Terror é um óptimo veículo para temas com uma profundidade imensa. “Hóspede Indesejado” é mais uma prova de que este é um dos géneros mais completos do cinema.
O filme de estreia de Remi Weekes está disponível na Netflix desde 30 de Outubro.
Depois de uma estreia bombástica no Festival de Cinema de Sundance, obtendo um lugar cativo em muitas das listas dos melhores filmes que passaram pelo festival desse ano, “Hóspede Indesejado” foi adquirido pela Netflix e chega agora ao serviço de streaming.
Mas será que valeu o investimento?
“Hóspede Indesejado” é escrito e realizado por Remi Weekes, sendo esta a primeira longa-metragem do realizador. Protagonizado por Sope Dirisu e Wunmi Mosaku, esta é a história de um casal de imigrantes ilegais que vem uma nova oportunidade de vida como os instalam numa nova casa. Porém, depressa se apercebem que os seus fantasmas os perseguem até ali e terão de os enfrentar para poder ganhar uma nova oportunidade para viver.

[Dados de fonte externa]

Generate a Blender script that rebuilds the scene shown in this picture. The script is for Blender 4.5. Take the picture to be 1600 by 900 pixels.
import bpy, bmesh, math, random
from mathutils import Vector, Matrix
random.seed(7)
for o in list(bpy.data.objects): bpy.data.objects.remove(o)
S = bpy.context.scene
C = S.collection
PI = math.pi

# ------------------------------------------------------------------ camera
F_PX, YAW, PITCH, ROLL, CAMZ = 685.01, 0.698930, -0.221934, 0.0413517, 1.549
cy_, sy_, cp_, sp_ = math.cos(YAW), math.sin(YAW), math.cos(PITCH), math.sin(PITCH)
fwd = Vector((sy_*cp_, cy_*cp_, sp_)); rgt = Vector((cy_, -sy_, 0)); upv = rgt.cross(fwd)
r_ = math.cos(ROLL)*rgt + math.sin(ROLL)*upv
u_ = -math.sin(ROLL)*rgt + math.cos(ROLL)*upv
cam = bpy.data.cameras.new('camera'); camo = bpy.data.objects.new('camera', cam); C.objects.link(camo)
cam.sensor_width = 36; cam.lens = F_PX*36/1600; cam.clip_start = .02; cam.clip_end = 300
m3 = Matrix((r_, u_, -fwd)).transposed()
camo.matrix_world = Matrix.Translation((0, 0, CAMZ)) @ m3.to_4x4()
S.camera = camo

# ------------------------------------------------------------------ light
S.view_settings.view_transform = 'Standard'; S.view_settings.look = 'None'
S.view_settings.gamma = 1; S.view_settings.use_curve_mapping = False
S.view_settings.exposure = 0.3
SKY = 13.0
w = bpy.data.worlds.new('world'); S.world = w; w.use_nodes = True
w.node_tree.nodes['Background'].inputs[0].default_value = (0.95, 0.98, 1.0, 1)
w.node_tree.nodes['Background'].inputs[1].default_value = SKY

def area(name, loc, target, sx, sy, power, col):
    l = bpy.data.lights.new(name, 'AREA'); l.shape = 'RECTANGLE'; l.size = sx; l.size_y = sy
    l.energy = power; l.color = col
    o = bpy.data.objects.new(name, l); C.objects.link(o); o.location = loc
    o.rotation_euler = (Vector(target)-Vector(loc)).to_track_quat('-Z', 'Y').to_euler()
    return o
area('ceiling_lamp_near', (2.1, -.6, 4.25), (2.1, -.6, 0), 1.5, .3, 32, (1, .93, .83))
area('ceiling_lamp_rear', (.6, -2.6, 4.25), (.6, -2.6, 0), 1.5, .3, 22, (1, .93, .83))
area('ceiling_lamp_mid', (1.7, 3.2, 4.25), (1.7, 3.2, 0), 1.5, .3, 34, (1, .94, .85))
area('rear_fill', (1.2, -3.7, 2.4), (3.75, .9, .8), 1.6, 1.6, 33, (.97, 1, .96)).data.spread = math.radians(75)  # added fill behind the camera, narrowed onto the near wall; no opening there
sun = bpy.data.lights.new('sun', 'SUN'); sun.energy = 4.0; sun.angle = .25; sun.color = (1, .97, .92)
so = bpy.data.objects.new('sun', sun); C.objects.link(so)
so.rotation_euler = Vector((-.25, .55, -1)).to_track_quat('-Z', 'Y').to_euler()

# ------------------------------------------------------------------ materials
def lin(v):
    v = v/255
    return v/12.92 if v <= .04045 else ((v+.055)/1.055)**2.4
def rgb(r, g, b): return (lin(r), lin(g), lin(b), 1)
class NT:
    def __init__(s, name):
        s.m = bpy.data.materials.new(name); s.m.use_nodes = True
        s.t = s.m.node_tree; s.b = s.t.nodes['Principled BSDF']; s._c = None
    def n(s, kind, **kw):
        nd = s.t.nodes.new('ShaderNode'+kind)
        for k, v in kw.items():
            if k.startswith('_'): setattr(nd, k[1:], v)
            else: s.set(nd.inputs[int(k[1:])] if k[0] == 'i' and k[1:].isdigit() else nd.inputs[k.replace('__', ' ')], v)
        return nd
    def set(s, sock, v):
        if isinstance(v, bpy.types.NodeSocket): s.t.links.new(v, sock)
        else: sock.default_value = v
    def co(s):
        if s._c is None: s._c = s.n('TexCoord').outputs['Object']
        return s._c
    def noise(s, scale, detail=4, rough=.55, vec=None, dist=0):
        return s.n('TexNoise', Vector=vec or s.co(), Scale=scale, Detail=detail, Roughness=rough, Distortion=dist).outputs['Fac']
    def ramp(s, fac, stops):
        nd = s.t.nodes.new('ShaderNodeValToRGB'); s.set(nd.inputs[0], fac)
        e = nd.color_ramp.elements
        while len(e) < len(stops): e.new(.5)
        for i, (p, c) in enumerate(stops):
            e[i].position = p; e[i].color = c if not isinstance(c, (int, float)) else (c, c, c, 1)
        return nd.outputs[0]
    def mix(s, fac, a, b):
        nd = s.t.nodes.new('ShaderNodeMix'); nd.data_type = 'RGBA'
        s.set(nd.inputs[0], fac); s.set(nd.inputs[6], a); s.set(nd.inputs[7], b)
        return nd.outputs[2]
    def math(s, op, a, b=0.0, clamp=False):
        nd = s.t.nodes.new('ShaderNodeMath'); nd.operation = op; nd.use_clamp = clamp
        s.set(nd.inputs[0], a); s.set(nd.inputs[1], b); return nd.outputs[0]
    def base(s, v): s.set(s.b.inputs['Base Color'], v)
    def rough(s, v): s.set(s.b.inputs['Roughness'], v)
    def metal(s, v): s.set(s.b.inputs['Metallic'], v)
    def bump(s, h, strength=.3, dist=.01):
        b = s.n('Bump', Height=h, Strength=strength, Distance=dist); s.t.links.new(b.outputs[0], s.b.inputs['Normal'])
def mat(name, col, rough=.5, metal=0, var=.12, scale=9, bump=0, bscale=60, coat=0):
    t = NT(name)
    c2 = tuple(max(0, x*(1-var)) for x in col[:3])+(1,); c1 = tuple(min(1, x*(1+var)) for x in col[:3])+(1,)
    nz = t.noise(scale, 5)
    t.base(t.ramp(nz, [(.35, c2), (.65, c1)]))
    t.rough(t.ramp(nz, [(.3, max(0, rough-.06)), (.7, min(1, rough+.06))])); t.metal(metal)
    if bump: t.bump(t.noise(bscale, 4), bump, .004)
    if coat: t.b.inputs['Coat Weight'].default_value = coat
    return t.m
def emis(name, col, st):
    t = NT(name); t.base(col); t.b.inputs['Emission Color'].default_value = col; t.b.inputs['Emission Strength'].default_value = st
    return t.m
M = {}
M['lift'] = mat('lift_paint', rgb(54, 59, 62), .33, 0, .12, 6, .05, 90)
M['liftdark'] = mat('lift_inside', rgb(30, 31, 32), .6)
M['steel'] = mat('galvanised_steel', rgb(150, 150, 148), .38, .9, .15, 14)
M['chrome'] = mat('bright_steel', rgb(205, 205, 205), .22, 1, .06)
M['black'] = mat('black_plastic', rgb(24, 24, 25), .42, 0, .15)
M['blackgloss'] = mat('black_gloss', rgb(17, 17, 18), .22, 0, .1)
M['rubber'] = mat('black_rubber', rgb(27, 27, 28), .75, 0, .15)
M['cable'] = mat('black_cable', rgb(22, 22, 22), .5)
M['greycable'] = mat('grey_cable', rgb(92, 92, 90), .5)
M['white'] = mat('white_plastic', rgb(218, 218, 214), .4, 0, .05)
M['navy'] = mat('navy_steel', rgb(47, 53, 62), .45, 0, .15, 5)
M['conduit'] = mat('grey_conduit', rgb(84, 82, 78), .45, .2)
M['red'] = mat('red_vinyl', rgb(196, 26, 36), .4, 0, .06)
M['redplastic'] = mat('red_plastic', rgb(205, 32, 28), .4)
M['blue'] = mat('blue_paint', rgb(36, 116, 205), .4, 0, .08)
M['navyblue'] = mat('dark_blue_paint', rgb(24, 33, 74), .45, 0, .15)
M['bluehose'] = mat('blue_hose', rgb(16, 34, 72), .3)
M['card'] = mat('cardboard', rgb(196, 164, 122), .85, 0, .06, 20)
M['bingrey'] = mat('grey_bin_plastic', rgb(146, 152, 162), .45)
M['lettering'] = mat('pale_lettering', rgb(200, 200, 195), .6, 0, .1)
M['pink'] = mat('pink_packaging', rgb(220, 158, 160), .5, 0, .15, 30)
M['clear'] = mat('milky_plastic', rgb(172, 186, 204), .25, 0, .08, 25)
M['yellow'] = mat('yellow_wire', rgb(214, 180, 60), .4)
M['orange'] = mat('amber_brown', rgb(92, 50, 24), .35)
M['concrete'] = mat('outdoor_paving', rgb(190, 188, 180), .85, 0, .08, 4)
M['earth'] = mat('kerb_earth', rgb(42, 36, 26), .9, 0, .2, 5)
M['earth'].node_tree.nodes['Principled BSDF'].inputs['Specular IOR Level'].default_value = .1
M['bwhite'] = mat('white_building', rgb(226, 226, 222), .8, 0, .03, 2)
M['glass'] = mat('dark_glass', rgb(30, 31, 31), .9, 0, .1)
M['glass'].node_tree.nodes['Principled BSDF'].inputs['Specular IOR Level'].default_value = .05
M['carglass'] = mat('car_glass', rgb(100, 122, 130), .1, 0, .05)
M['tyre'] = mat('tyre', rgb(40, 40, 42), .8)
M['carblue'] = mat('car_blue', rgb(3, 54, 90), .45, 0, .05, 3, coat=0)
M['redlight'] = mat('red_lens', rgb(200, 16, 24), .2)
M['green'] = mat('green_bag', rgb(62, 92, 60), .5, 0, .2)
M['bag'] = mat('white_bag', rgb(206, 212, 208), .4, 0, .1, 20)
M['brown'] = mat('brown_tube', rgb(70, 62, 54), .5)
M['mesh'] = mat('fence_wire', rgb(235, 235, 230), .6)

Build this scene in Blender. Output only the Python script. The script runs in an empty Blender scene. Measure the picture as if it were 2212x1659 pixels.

Este filme é mais um claro exemplo de que, às vezes, as traduções dos títulos originais para português tiram totalmente o seu impacto. Enquanto que a versão portuguesa – “Hóspede Indesejado” – transmite efectivamente uma noção terrorífica daquilo que poderá ser o filme, o título original – “His House” – é muito mais amplo, mais simbólico e abstracto, especialmente quando vimos o filme e percebemos os temas explorados pelo enredo.
Quase que parece que quem deu o nome ao filme em português não se deu ao trabalho de o ver.
“Hóspede Indesejado” não é um filme focado no terror, em imagens macabras e grotescas para fazer o espectador não conseguir dormir à noite a não ser com a luz acesa. Apesar de ter momentos assombrosos e terroríficos, este não é, de todo, o foco da história.
Esta é uma história sobre síndrome de sobrevivência, sobre a culpa de seguir em frente quando outros não tiveram essa oportunidade. É potente tanto no seu storytelling visual como na sua mensagem, servindo-nos uma montanha-russa de emoções em apenas 90 minutos, trazendo-nos arrepios e lágrimas no espaço de minutos.
Condensado e sempre intenso, muito do impacto final reside no facto de termos como protagonistas dois actores tremendos, tão naturais nos seus papéis que nos duvidar se não estamos a presenciar algo assustadoramente verídico. Especialmente Sope Dirisu, que demonstra uma variedade de capacidades teatrais imensa, colocando muitos actores conceituados a um canto.
Mas a grande magia de “Hóspede Indesejado” provêm do trabalho cénico e de como Weekes consegue envolver literalmente a casa no mundo metafórico da história. À medida que tudo se vai descontrolando e a relação entre o casal aproxima-se mais perto de uma ruptura, a casa serve como um elemento físico para simbolizar o estado psicológico e sentimental do casal, com todas as suas pelagens e crateras nas paredes. A casa torna-se uma personagem do filme e, talvez, a mais importante para o filme.
Numa época tão conturbada no que toca a imigração ilegal, Weekes não fecha os olhos ao tema e dá uma nova perspectiva sobre este tema. Mostra que estes imigrantes são pessoas que precisam de ajuda, com os seus próprios problemas e que, muitas das vezes, não conseguem lidar com a sorte que lhes pode aparecer à porta. Em partes tenebroso e em partes dramático, “Hóspede Indesejado” pede que não fechemos os olhos aos que mais necessitam de ajuda.
Remi Weekes demonstra nesta sua estreia no mundo do cinema uma voz própria, um pulso firme na realização e uma visão refrescante mas pintada por muitas influências. Ele nunca deixa quebrar a tensão, oferecendo excelentes momentos de terror, sem nunca tirar o foco naquilo que realmente importa – o drama por detrás de tudo.
Para quem espera ver aqui um filme de terror mainstream e de fácil digestão, este não será o caminho ideal. “Hóspede Indesejado” tem tanto de assustador como de emocionante, conseguindo equilibrar-se na corda e conseguir contar uma história relevante num género de cinema tão perturbador como este.
O verdadeiro terror reside na realidade, nas escolhas que fazemos e como conseguimos lidar com o que a vida nos dá. Remi Weekes percebe isto e, assim, oferece aquele que, muito possivelmente, será visto como um dos melhores filmes de terror do início desta década.
“Hóspede Indesejado” está disponível na Netflix.